UK Europe's top 'unicorn' sanctuary for tech start-ups

The UK is the place in Europe to found a technology company, according to technology investment bank GP Bullhound.

According to GP Bullhound, there are now 47 private technology companies worth more than $1bn and one third of them - 18 - were founded in the UK.

These companies include fashion e-tailer Asos, money transfer company Transferwise and property search website Zoopla. GP Bullhound's list also includes augmented reality company Blippar and Anaplan, a business planning software company that shifted its base from the UK to San Francisco.

Perhaps reflecting the flaky nature of estimating companies' values, Dan Wagner's Powa Technologies has been erased from the list after it embarrassingly crashed and burned, after blowing more than £140m of investors' money and delivering very little in the way of revenues in return. It had been valued by GP Bullhound (and its founder) at $3bn.

Despite the profusion of UK companies, Sweden's Spotify is identified by the investment bank as the most valuable technology unicorn in Europe, while Sweden is second only to the UK in terms of the number of such companies with seven billion-dollar unicorns.

However, Europe lacks the kind of heavyweight, influential internet companies such as Facebook and Google - and doesn't look like it will ever develop one.

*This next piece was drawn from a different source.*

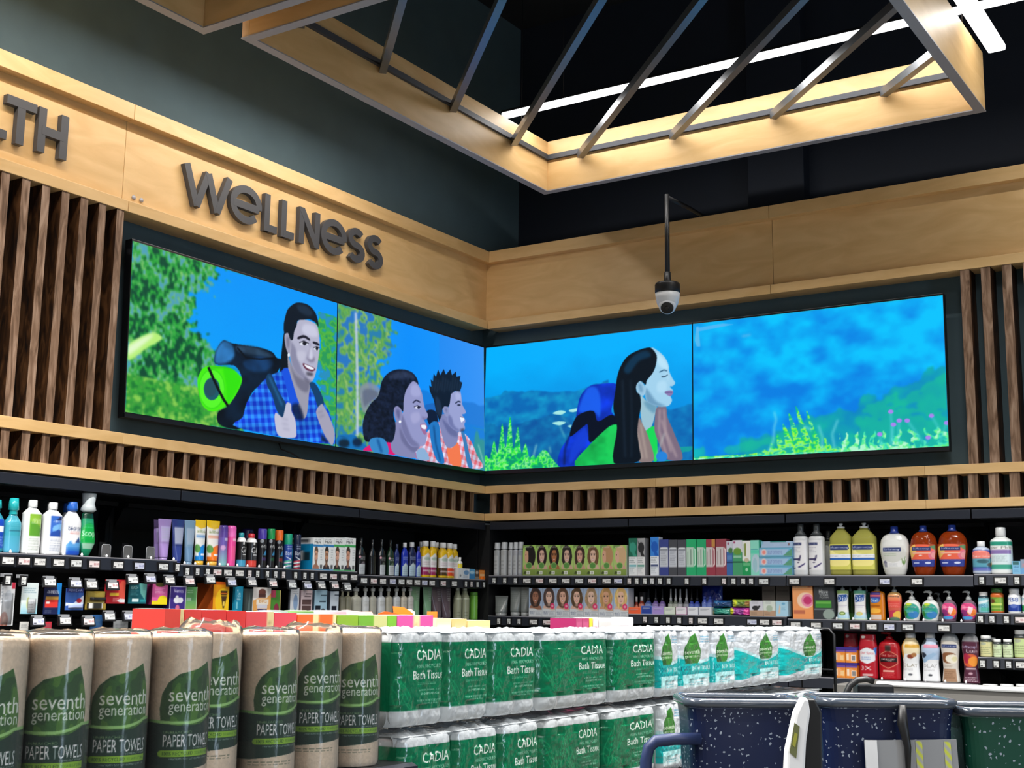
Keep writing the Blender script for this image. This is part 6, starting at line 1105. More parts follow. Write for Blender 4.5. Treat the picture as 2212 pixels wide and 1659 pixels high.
aq = [('e', .45, .46, .38, .37, '2c9c8c'), ('p', [(.15, .7), (.4, .84), (.5, .7), (.3, .5)], '4ca848'), ('e', .4, .78, .12, .06, 'c8d83c'), ('e', .6, .3, .2, .16, '3c88cc'), ('t', 'Softsoap', .24, .60, .66, .68, '101c28'), ('t', 'Softsoap', .25, .605, .67, .685, 'eef4f4'), fine(.26, .4, .6, .52, 3, 'b0dcd0'), ('e', .25, .36, .1, .14, '3c8c3c')]
for u0, u1, v, nm in ((1951, 1988, 1276, 'round white soap pump with an aquarium-blue label, left of two'), (1990, 2028, 1276, 'round white soap pump with an aquarium-blue label, right of two')):
    BT('R', 2, u0, u1, v, nm, 'e4e6e4', aq, SP, None, .6, .70, pump=('c0c4c4', .36), res=(40, 44), name='soap_dispenser')
BT('R', 2, 2014, 2040, 1280, 'white soap pump hidden behind the right aquarium-label pump', 'c8caca', [], SP, None, .6, .70, off=.09, pump=('8c9090', .36), res=(12, 20), name='soap_dispenser')
pu = [('e', .5, .5, .5, .5, 'd83c7c'), ('e', .2, .7, .25, .2, 'f0709c'), ('e', .3, .4, .25, .2, '8c2c70'), ('e', .72, .46, .22, .22, 'f4a048'), ('e', .72, .46, .16, .16, 'f07c30'), ('p', [(.55, .8), (.75, .66), (.6, .3), (.5, .5)], 'f4d0d8'), ('e', .45, .12, .3, .1, '4ca0e0'), ('t', 'Softsoap', .26, .68, .76, .78, 'f0e4f0'), ('e', .15, .3, .12, .12, '30204c')]
for u0, u1, v, nm in ((2033, 2066, 1276, 'clear plum soap pump with a pink fruit label, left of two'), (2074, 2109, 1276, 'clear plum soap pump with a pink fruit label, right of two')):
    BT('R', 2, u0, u1, v, nm, '5c3c58', pu, SP, None, .6, .70, pump=('b0b4b4', .36), lab=('liquid_clear', .10, .86, .06, .90), res=(40, 40), name='soap_dispenser')
# vitamins, bay four
JP = ((.94, 0), (1, .04), (1, .88), (.8, .97), (.66, 1))
jc = lambda c, r=.74: (c, [(r, 0), (r+.03, .06), (r+.03, .9), (r-.06, 1)])
BT('R', 2, 2111.7, 2136, 1278, 'small teal vitamin jar with a white lid', '78c0cc', [('r', 0, .08, 1, .88, '90ccd8'), ('p', [(.0, .4), (1, .7), (1, .8), (0, .6)], 'e0f0f4'), ('t', 'ocean', .1, .3, .8, .5, '2c78a8'), ('r', .4, .1, 1, .3, '58b8a8'), ('g', 0, .84, 1, 1, '34505c', '2c4048')], JP, jc('eef0f0'), .95, .80, capn='lid', name='jar', cat='jar')
BT('R', 2, 2138.5, 2167.4, 1270, 'orange vitamin jar with a green label and dark green lid', 'd86c30', [('r', .05, .1, .95, .76, '6c9c38'), ('e', .3, .58, .2, .1, '6c4420'), ('e', .65, .6, .2, .12, '88b448'), ('r', .15, .36, .8, .48, 'c8dc6c'), ('r', .2, .2, .8, .26, '9cbc5c')], JP, jc('3c7034', .86), .95, .82, capn='lid', name='jar', cat='jar')
BT('R', 2, 2176, 2205, 1271, 'white and navy vitamin bottle lettered PB8', 'eceef2', [('r', 0, .1, 1, .40, '24409c'), ('p', [(0, .4), (.5, .34), (1, .44), (1, .3), (0, .3)], '24409c'), ('t', 'PB8', .16, .54, .72, .74, '2c50a4'), ('e', .5, .34, .14, .09, '5c74c0'), ('r', 0, 0, 1, .08, 'f2f4f4')], ((.96, 0), (1, .03), (1, .76), (.86, .88), (.74, .93), (.74, 1)), jc('eef0f2', .76), .95, .84, capn='lid', name='bottle', cat='bottle'); BT('R', 2, 2206, 2236, 1271, 'white and green vitamin bottle cut by the right edge', 'eceef0', [('r', 0, .1, 1, .38, '2c9c48'), ('t', 'PB8', .16, .54, .72, .74, '2c90a4')], ((.96, 0), (1, .03), (1, .76), (.86, .88), (.74, .93), (.74, 1)), jc('eef0f2', .76), .95, .84, capn='lid', name='bottle', cat='bottle')

# ================================================================== RIGHT WALL, THIRD SHELF
def tub(v, zb, nm):
    c, w, h, z = meas_box('R', 3, 1800, 1850, v, -.02, zb); w *= .5
    for i, s in enumerate((-.5, .5)):
        b = carton_mesh(w*.96, .07, .066, Cv(26, 22, 'e88c34').ops([('r', 0, .8, 1, 1, '6c4ca0'), ('e', .4, .45, .3, .3, 'f0a868'), ('r', .1, .2, .3, .7, 'f4e0c8'), ('r', .5 if s > 0 else .7, .15, .9, .6, 'f4f0ec' if s > 0 else 'e8b060'), ('r', .55, .2, .85, .55, '8a8480' if s > 0 else 'f0c890')]), 'd87c28').build('soap_carton', 'print_carton')
        lid = MB().box(-w*.5, w*.5, -.037, .037, .066, .078, '3c2c88').build('lid_band', 'print_carton', b)
        put(b, 'R', c+s*w, .016, zb); tag(b, f'orange soap pack with a purple top, {nm} {["left", "right"][i]}', 'box')
tub(1386, 1.187, 'lower'); tub(1386, 1.187+.079, 'upper')
OSP = ((.94, 0), (1, .03), (1, .72), (.9, .86), (.86, .875), (.84, 1))
osl = [('p', [(.2, .62), (.5, .70), (.8, .62), (.8, .42), (.5, .34), (.2, .42)], 'e8ecf2'), ('p', [(.7, .68), (.92, .72), (.85, .5)], '3c78c8'), ('t', 'Old Spice', .28, .54, .72, .6, 'c84048'), fine(.28, .42, .72, .5, 2, '5c80c0'), ('t', '3X', .3, .2, .62, .29, 'f4f0f0'), ('r', .34, .08, .68, .12, 'e0b8b8'), ('e', .36, .93, .1, .035, 'f0ece4')]
BT('R', 3, 1822, 1856, 1368, 'red body wash bottle half hidden behind the orange soap packs', 'b01c2c', osl, OSP, None, .62, 1, off=.07, res=(36, 64))
BT('R', 3, 1855, 1895, 1370, 'red body wash bottle with a white hexagon label', 'b41c2c', osl, OSP, None, .62, 1, res=(36, 64))
BT('R', 3, 1897, 1944, 1365, 'red pump body wash bottle with a dark hexagon label', 'ac1420', [('p', [(.2, .6), (.5, .72), (.8, .6), (.8, .4), (.5, .28), (.2, .4)], 'd88c70'), ('p', [(.23, .59), (.5, .7), (.77, .59), (.77, .41), (.5, .3), (.23, .41)], '8c1018'), ('r', .24, .44, .76, .54, '1c1014'), ('t', 'swagger', .3, .46, .7, .52, 'f0e0d8'), ('t', 'Old Spice', .32, .56, .68, .62, 'f0d0c0'), ('r', .44, .7, .56, .84, '3c2c28'), ('r', .36, .2, .64, .24, 'f0c0b0'), fine(.3, .06, .7, .18, 3, 'e8807c')], ((.96, 0), (1, .03), (1, .80), (.9, .90), (.5, .97), (.34, 1)), None, .6, .85, pump=('8c0c18', .36), res=(42, 64), name='soap_dispenser')
OLP = ((.94, 0), (.96, .03), (.86, .30), (.84, .42), (1, .70), (.98, .80), (.80, .91), (.54, .97), (.52, 1))
oc = ('e4e4e2', [(.53, 0), (.55, .1), (.52, .95), (.46, 1)])
BT('R', 3, 1946.4, 1986.5, 1367, 'white body wash bottle with honey and nut pictures', 'eef0f2', [('g', 0, .62, 1, 1, 'f0e4c4', 'f0d8a4'), ('p', [(.1, .95), (.25, .9), (.3, .6), (.2, .5), (.08, .6)], 'dc9c44'), ('r', .35, .76, .92, .84, 'dca83c'), ('e', .52, .56, .1, .05, '8c4430'), ('e', .64, .6, .1, .05, 'b07848'), ('t', 'OLAY', .2, .32, .8, .40, '9a9484'), fine(.24, .24, .7, .3, 2, 'a8a8ac'), ('e', .5, .15, .06, .025, '5c6068')], OLP, oc, .6, .90, res=(40, 70))
BT('R', 3, 1989, 2029, 1367, 'white body wash bottle with berries and a pale blue swirl', 'eef0f4', [('g', 0, .5, 1, 1, 'b0c8e4', 'c4d4ec'), ('e', .2, .9, .18, .07, '3c444c'), ('e', .9, .84, .12, .06, '3c4454'), ('r', .3, .76, .86, .84, 'e89cb4'), ('e', .26, .6, .14, .06, '2c3444'), ('p', [(.1, .46), (.6, .66), (.8, .64), (.3, .42)], 'a0c0e0'), ('t', 'OLAY', .2, .32, .8, .40, '9a9a9c'), fine(.24, .24, .8, .3, 2, 'a8a8ac'), ('e', .5, .15, .06, .025, '4c5058')], OLP, oc, .6, .90, res=(40, 70))
SFP = ((.92, 0), (.95, .03), (.80, .28), (.84, .45), (1, .72), (.96, .84), (.80, .94), (.5, 1))
BT('R', 3, 2031, 2072, 1368, 'cream body wash bottle with a coconut picture', 'dcd6cc', [('g', 0, .85, 1, 1, 'c0c4c4', 'b4b8bc'), ('r', .2, .70, .76, .77, '24346c'), ('t', 'Softsoap', .24, .715, .72, .755, 'f0f2f8'), ('e', .46, .5, .34, .11, '8c5c3c'), ('e', .62, .48, .26, .09, 'f0ead8'), ('e', .68, .48, .12, .05, 'e4dcb0'), ('r', .2, .02, .74, .28, 'a88468'), fine(.28, .08, .68, .24, 4, '7c5c44'), fine(.25, .3, .7, .36, 2, '9a8470')], SFP, None, .6, 1, res=(40, 70))
BT('R', 3, 2076, 2114.5, 1369, 'plum body wash bottle with an orange fruit picture', '54283c', [('g', 0, .84, 1, 1, 'b4b4b8', 'a8a8ac'), ('t', 'Softsoap', .22, .69, .72, .76, 'c8d0f0'), ('t', 'Lush', .4, .62, .8, .68, 'e8dce4'), ('e', .5, .46, .36, .13, 'd8603c'), ('e', .36, .5, .16, .1, 'b02c48'), ('e', .64, .44, .2, .1, 'f49c3c'), ('r', .3, .28, .74, .31, 'e0c8d0'), ('e', .5, .2, .07, .025, 'c0a0ac'), fine(.26, .03, .76, .14, 3, 'e0d0d8')], SFP, None, .6, 1, res=(40, 70))
sj = lambda c: [('r', 0, .04, 1, .80, c), ('e', .4, .72, .14, .08, 'b0b8a0'), fine(.15, .15, .85, .55, 4, '8c9870'), ('g', 0, .82, 1, 1, '3c4440', '30343a')]
for u0, u1, v, off, c, nm in ((2136, 2152, 1377, .07, 'c8ccb8', 'small white-lidded jar at the back between the cream-labelled jars'), (2116, 2143, 1372, 0, 'd8d49c', 'white-lidded jar with a cream label, left end of the low vitamin shelf'), (2144.5, 2163.6, 1380, 0, 'd4e4bc', 'short white-lidded jar with a pale green label, left of two'), (2165.5, 2187, 1380, 0, 'd4e4bc', 'short white-lidded jar with a pale green label, right of two'), (2189, 2220, 1360, 0, 'c8dc9c', 'tall amber jar with a white lid cut by the right edge')):
    BT('R', 3, u0, u1, v, nm, c if u0 != 2189 else 'a08040', sj(c), JP, jc('f0f2f0', .84), .95, .84, off=off-.01, capn='lid', name='jar', cat='jar')
tag_row('R', 3, [('s', 2122.6), ('s', 2152), ('s', 2179), ('w', 2207)], 'low vitamin shelf edge', 'price tags on the low vitamin shelf edge', 1430)
clips('L', 1, (23, 57, 98, 138, 178, 377, 401, 424, 452, 477, 494.5, 515, 537, 562, 581, 599, 617)); clips('R', 2, (1803, 1838, 1875, 1913, 1948.5, 1989, 2030, 2070)); clips('R', 3, (1895.5, 1945, 1988, 2030, 2074))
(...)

Manish Madhvani, a managing partner and co-founder of GP Bullhound, remained positive. "When you look at businesses in the $1bn to $3bn range, what we lack in quantity we more than make up for in terms of quality. All the data points towards a stable, maturing market that has avoided the excesses of the US in favour of sustainable growth. We are seeing a remarkable resilience in European technology markets," he told The Guardian.